In a presidential election year, particularly when the incumbent president isn’t running again, you can enter a lame duck phase pretty quickly. So the challenge will be advancing reforms—like paying for our highways or fixing our tax code—in that environment.

YOU HAVE STATED YOUR OPPOSITION TO THE EXPORT-IMPORT BANK. HOW WOULD GETTING RID OF THE EX-IM HELP AMERICAN BUSINESSES?

The Export-Import Bank is a very clear example of crony capitalism. Much of the assistance goes to large corporations
that will do fine without putting taxpayer money on the line.

WHAT IS THE BIGGEST ECONOMIC THREAT TO AMERICA?

Our national debt. We now owe over $18 trillion, and it’s only going to grow as baby boomers retire and the work force shrinks. We need a plan to pay down the debt and grow the economy. That’s why I believe that tax reform, welfare reform and entitlement reform are so critical for us as a country.

DID YOU ENJOY RUNNING FOR VICE PRESIDENT? DO YOU EVER MISS IT, AND WOULD YOU CONSIDER ANOTHER CAMPAIGN FOR THE WHITE HOUSE?

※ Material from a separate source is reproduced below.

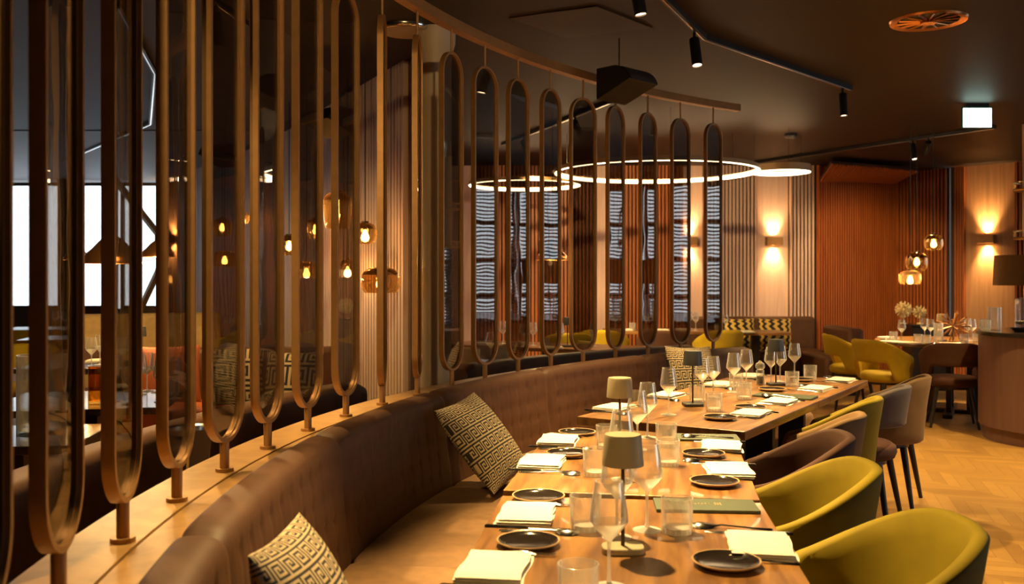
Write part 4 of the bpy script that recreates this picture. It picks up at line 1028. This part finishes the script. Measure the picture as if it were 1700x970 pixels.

My family and I enjoyed the 2012 campaign. My kids loved being able to see the country and it was an honor to be selected by Mitt [Romney] as his vice presidential nominee. I wish the outcome were different, but I don’t dwell in the past, so I don’t think about it often. Right now, I’m focused on my job in Congress and on being a good dad and husband.